■ **Exercise instructions**: Word for word, extract the first line of the records below and each line after it, up to and including the line with "PAINT = mat_roadpaint('road_paint');". Pictures are left out.

■ **Exercise material**:
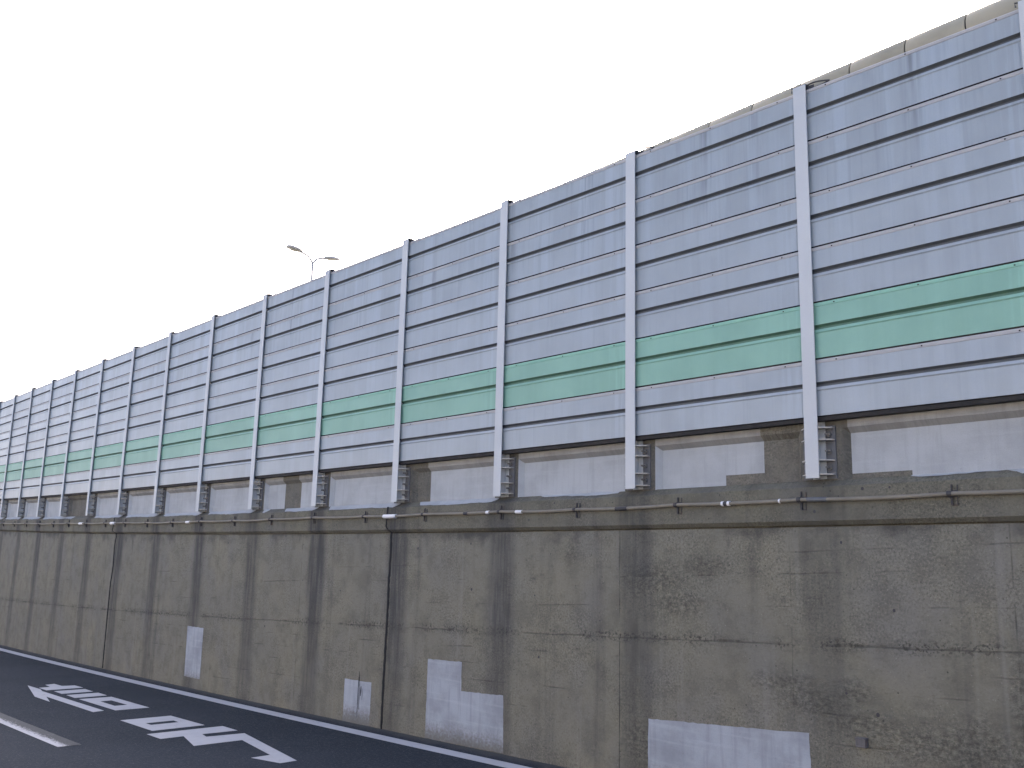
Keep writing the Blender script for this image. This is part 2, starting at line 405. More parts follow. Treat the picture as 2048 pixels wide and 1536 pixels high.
PAINT = mat_roadpaint('road_paint'); PAINT_W = mat_roadpaint('road_paint_worn', True)

def mat_ground(name, a1, a2):
    t = NT(name); w = t.world()
    a = t.noise(w, 0.15, 5, 0.6); b = t.noise(w, 8, 4, 0.7)
    col = t.mix(t.step(a, 0.35, 0.65), a1, a2); col = t.mix(t.step(b, 0.4, 0.7, 0, 0.4), col, tuple(c * 0.6 for c in a1))
    return t.done(col, 0.9, t.bump(b, 0.3, 0.03))
EARTH = mat_ground('earth', (0.17, 0.15, 0.11), (0.12, 0.13, 0.08))

# ------------------------------------------------------------------ ground, road, markings
def sheet(name, x0, x1, y0, y1, dz, mat, nx=1, parent=None):
    mb = MB()
    for i in range(nx):
        a, b = x0 + (x1 - x0) * i / nx, x0 + (x1 - x0) * (i + 1) / nx
        mb.face([(a, y0, ground(a) + dz), (b, y0, ground(b) + dz), (b, y1, ground(b) + dz), (a, y1, ground(a) + dz)])
    return mb.build(name, mat, parent)
tag(sheet('ground', -500, 400, -500, 500, -0.12, EARTH), kind='structure')
tag(sheet('road', -160, 80, -17.5, 14, 0.0, ASPH), kind='structure')
ROADO = bpy.data.objects['road']

def rp(x, y, dz=0.004): return (x, y, ground(x) + dz)
mb = MB()                                                   # edge line follows the foot of the wall
ss = [14 - 0.5 * i for i in range(150)]
for a, b in zip(ss, ss[1:]):
    mb.face([rp(b, -0.405 + CL*b*b), rp(a, -0.405 + CL*a*a), rp(a, -0.195 + CL*a*a), rp(b, -0.195 + CL*b*b)])
tag(mb.build('edge_line', PAINT, ROADO), 'solid white edge line along the foot of the concrete wall')
mb = MB()
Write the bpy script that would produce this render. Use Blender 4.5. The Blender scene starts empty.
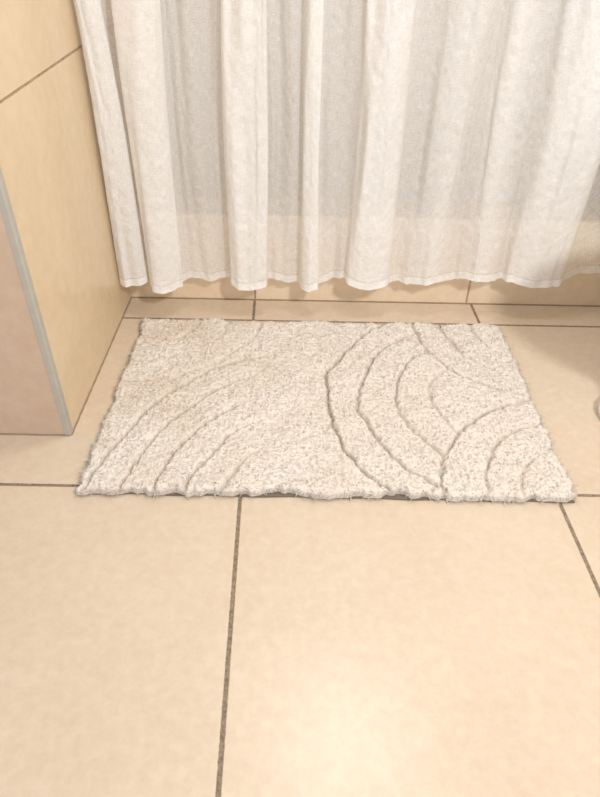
import bpy, math, numpy as np
from mathutils import Matrix, Vector
rng=np.random.default_rng(7)
S=bpy.context.scene
try: S.view_settings.view_transform='Standard'
except Exception: pass
col=S.collection
XW=-.4767; YF=.9915; YB=1.5677      # side wall plane, stub front plane, shower surround plane

def lin(r,g,b):
    f=lambda c:(c/255/12.92 if c/255<=.04045 else ((c/255+.055)/1.055)**2.4)
    return (f(r),f(g),f(b),1)

# ---------------------------------------------------------------- nodes
class N:
    def __init__(s,name):
        s.m=bpy.data.materials.new(name); s.m.use_nodes=True
        s.t=s.m.node_tree; s.t.nodes.clear()
        s.out=s.n('ShaderNodeOutputMaterial')
    def n(s,t,**k):
        x=s.t.nodes.new(t)
        for a,b in k.items(): setattr(x,a,b)
        return x
    def set(s,sock,v):
        if isinstance(v,bpy.types.NodeSocket): s.t.links.new(v,sock)
        else: sock.default_value=v
    def math(s,op,a,b=0.0,c=None):
        x=s.n('ShaderNodeMath',operation=op); s.set(x.inputs[0],a); s.set(x.inputs[1],b)
        if c is not None: s.set(x.inputs[2],c)
        return x.outputs[0]
    def noise(s,vec,scale,detail=4,rough=.5,dist=0):
        x=s.n('ShaderNodeTexNoise'); s.set(x.inputs['Vector'],vec)
        x.inputs['Scale'].default_value=scale; x.inputs['Detail'].default_value=detail
        x.inputs['Roughness'].default_value=rough; x.inputs['Distortion'].default_value=dist
        return x.outputs['Fac']
    def ramp(s,f,stops):
        x=s.n('ShaderNodeValToRGB'); s.set(x.inputs[0],f); e=x.color_ramp.elements
        e[0].position,e[0].color=stops[0]; e[1].position,e[1].color=stops[-1]
        for p,c in stops[1:-1]:
            q=e.new(p); q.color=c
        return x.outputs[0]
    def mix(s,f,a,b,mode='MIX'):
        x=s.n('ShaderNodeMix',data_type='RGBA',blend_type=mode)
        s.set(x.inputs[0],f); s.set(x.inputs[6],a); s.set(x.inputs[7],b)
        return x.outputs[2]
    def bump(s,h,strength=.3,dist=.002,normal=None):
        x=s.n('ShaderNodeBump'); x.inputs['Strength'].default_value=strength
        x.inputs['Distance'].default_value=dist; s.set(x.inputs['Height'],h)
        if normal: s.set(x.inputs['Normal'],normal)
        return x.outputs[0]
    def princ(s,colr,rough=.5,metal=0,normal=None,spec=.5):
        p=s.n('ShaderNodeBsdfPrincipled'); s.set(p.inputs['Base Color'],colr)
        s.set(p.inputs['Roughness'],rough); p.inputs['Metallic'].default_value=metal
        p.inputs['Specular IOR Level'].default_value=spec
        if normal: s.set(p.inputs['Normal'],normal)
        return p.outputs[0]
    def done(s,sh):
        s.t.links.new(sh,s.out.inputs[0]); return s.m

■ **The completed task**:
Keep writing the Blender script for this image. This is part 2, starting at line 405. More parts follow. Treat the picture as 2048 pixels wide and 1536 pixels high.
PAINT = mat_roadpaint('road_paint'); PAINT_W = mat_roadpaint('road_paint_worn', True)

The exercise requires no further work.